Still beautiful. And the stream is never the same twice.

Sony DSC H50 at about 85mm equivalent. F3.2 @ 1/100th @ ISO 400. Programed auto.

Just the basic added Clarity and Vibrance, and Landscape sharpen in Lightroom. Cropped slightly at the top to eliminate a bright, distracting highlight.

22
Jul
09

7/22/2009

Iris Against the Fall

Iris Against the Fall

The Azalea garden at Coastal Maine Botanical Gardens is the oldest part of the grounds. Built in 2001, the plants on the terraced hill are just coming into their own, and were well past bloom when we visited. The water feature however is one the most stunning landscape sculptures I have ever seen.  Water cascades down over a number of ledges and then sheets off a final carefully placed shelf in a rippling curtain of water that is surely designed to catch the light in a million different ways. There is then a short run to a lily pond, surrounded this season with Iris. Beautiful.

I used moderate tel on the zoom to frame this shot from a distance, and Program Shift to select the smallest aperture (greatest depth of field) and a slow shutter speed for the falling water. It was cropped from both the left and right in Lightroom for composition.

Sony DSC H50 at about 120mm equivalent. F8.0 @ 1/50th @ ISO 100. Programed auto with program shift.
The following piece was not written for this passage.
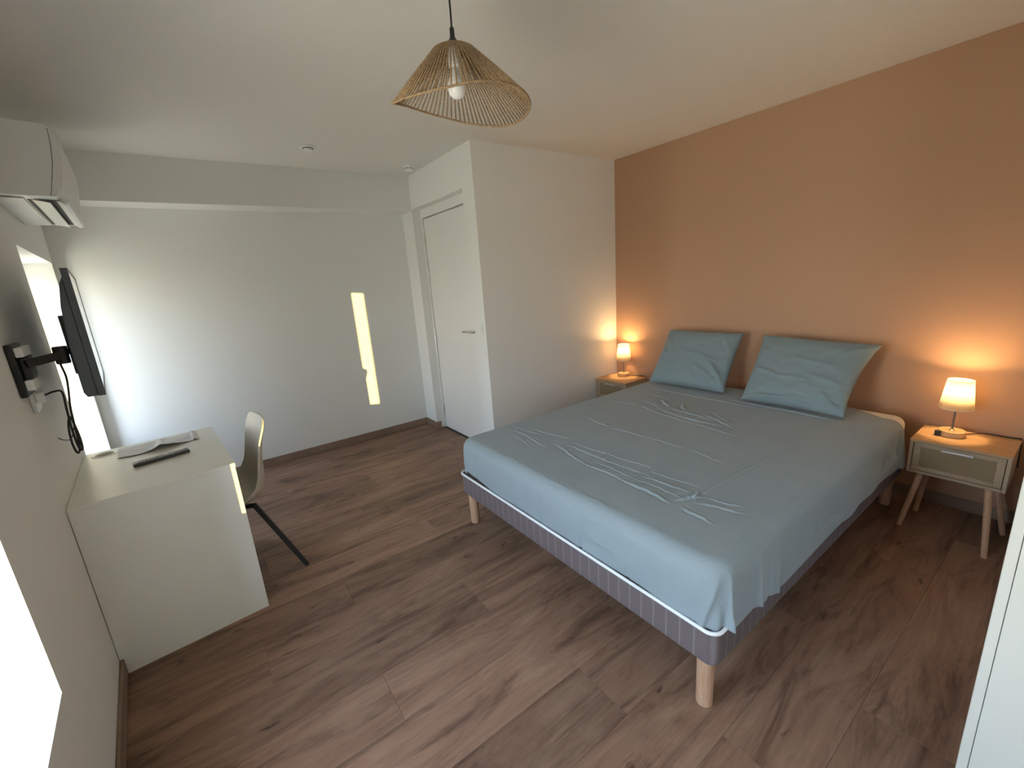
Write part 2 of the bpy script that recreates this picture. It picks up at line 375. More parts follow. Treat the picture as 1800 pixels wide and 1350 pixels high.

Punch and Landscape sharpen presets in Lightroom. Recovery for the highlights. The rock at the bottom right was still too bright, so I used the Local Adjustment Brush to paint a mask and reduce brightness where needed.

The alternative view…

Iris And the Fall

Iris And the Fall

For this, I zoomed in to about 300mm equivalent, and then cropped in Lightroom to come in even tighter, and to place the Iris on the power line (rule of thirds). No Program Shift here. I let the camera set moderate aperture and a faster shutter speed.

F4.0 @ 1/200th @ ISO 100. Programed auto.

Only Punch and Sharpen in Lightroom.

From Coastal Maine Botanical Garden.